Nortel Networks is seeking damages, as well as an injunction on the use of the allegedly infringed technologies by Vonage. Vonage would probably not have been involved in this legal feud with Nortel, had it not acquired Digital Packet Licensing and three patents this company held. Related to those patents, Digital Packet Licensing filed a lawsuit in 2004 against Toronto-based Nortel Networks alleging patent infringement.
Also, Vonage was found in September to have willfully infringed Sprint's patents in providing its VoIP telephony services by Federal Court jurors in Kansas City. In addition, Vonage was ordered to pay $69.5 million in damages, which the jury found to represent around five percent of Vonage's revenues over the infringing period.
Vonage's troubles started in 2005, when Sprint Nextel Corp. sued the company for infringing on seven Sprint patents focusing on connecting and transmitting Internet phone calls. Along the legal battle, Vonage's main counterpoint was that those patents were flawed and shouldn't have been approved.

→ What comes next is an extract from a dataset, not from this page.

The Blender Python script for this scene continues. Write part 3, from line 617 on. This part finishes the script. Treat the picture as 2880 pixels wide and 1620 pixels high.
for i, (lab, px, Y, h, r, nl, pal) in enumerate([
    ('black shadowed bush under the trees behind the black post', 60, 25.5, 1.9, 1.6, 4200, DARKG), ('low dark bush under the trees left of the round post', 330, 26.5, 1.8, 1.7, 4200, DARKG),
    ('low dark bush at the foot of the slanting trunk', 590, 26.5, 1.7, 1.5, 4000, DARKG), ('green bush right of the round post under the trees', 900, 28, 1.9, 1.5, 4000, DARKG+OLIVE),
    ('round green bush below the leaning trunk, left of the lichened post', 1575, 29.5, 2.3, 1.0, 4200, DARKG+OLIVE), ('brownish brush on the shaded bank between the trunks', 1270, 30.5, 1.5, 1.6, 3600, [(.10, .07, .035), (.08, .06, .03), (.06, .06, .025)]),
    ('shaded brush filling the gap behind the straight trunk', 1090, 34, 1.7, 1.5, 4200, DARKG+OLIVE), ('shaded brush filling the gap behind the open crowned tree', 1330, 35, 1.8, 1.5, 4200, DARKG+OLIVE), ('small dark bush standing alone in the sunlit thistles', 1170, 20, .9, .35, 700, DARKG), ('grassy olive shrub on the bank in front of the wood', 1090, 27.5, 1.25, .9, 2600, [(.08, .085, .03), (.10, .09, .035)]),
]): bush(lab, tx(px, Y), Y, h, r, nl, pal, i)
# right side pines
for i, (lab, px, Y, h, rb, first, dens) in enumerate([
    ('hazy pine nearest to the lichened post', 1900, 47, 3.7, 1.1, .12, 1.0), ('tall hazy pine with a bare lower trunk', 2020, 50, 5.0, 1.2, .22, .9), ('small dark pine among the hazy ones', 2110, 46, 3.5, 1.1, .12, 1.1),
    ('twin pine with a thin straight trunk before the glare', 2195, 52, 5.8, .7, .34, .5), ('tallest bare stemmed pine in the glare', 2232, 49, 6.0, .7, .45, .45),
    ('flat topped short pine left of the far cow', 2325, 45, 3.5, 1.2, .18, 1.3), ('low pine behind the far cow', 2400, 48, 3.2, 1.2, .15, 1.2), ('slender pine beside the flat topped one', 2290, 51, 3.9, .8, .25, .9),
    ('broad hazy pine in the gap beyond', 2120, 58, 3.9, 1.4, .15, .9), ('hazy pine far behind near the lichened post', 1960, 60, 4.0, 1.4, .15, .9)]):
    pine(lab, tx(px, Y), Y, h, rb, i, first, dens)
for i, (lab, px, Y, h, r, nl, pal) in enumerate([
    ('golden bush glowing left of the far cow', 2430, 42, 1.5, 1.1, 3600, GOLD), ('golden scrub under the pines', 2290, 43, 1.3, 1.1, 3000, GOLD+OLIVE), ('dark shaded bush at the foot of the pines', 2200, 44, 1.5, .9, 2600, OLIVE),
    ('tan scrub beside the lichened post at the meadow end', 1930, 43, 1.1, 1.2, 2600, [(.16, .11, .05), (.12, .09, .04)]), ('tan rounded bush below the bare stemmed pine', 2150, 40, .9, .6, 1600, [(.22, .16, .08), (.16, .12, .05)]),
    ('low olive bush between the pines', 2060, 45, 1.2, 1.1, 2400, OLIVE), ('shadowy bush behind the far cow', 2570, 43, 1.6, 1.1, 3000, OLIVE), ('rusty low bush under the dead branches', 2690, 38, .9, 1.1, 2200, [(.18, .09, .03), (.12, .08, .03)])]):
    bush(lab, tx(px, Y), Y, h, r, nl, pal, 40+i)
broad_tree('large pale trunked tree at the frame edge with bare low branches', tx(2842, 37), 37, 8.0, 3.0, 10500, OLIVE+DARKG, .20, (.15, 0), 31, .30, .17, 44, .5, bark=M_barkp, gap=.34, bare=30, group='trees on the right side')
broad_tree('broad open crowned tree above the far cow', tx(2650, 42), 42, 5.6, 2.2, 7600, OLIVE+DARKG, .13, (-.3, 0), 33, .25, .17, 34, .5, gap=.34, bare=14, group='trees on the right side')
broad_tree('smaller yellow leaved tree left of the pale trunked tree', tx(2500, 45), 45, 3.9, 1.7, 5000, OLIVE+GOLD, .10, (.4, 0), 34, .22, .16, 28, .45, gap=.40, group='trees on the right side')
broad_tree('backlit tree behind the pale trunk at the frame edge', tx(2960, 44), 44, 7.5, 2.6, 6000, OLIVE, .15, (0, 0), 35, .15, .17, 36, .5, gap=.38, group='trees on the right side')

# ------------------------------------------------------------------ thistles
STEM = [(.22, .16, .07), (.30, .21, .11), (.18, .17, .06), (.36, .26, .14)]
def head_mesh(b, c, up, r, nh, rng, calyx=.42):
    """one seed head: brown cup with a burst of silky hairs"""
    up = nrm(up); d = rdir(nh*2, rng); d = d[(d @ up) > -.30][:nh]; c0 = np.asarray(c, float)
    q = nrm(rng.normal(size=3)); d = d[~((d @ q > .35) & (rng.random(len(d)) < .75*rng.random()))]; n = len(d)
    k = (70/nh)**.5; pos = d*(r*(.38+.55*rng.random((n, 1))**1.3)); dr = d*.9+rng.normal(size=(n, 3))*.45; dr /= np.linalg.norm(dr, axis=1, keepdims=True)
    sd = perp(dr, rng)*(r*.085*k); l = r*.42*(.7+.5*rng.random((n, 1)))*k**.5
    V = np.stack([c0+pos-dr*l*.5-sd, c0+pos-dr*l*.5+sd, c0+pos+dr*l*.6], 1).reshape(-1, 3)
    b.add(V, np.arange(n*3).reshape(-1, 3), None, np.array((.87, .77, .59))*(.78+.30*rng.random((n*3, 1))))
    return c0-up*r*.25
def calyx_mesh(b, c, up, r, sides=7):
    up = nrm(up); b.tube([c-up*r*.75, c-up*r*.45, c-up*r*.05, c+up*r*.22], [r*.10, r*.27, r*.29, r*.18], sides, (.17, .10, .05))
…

Vonage also settled in recent months another patent dispute with Verizon, in a deal worth up to $120 million.
It's hard to see how Vonage can recover from its current troubles. The company failed to make money from internet telephony, and now it seems practically impossible it will ever make any profit.
Olga Kharif from BusinessWeek calculated in September that Vonage had about $184.5 million in cash and equivalents to work with, and assuming Vonage continues to lose money at the current rate of $34 million per quarter, the company can last for a little over five more quarters.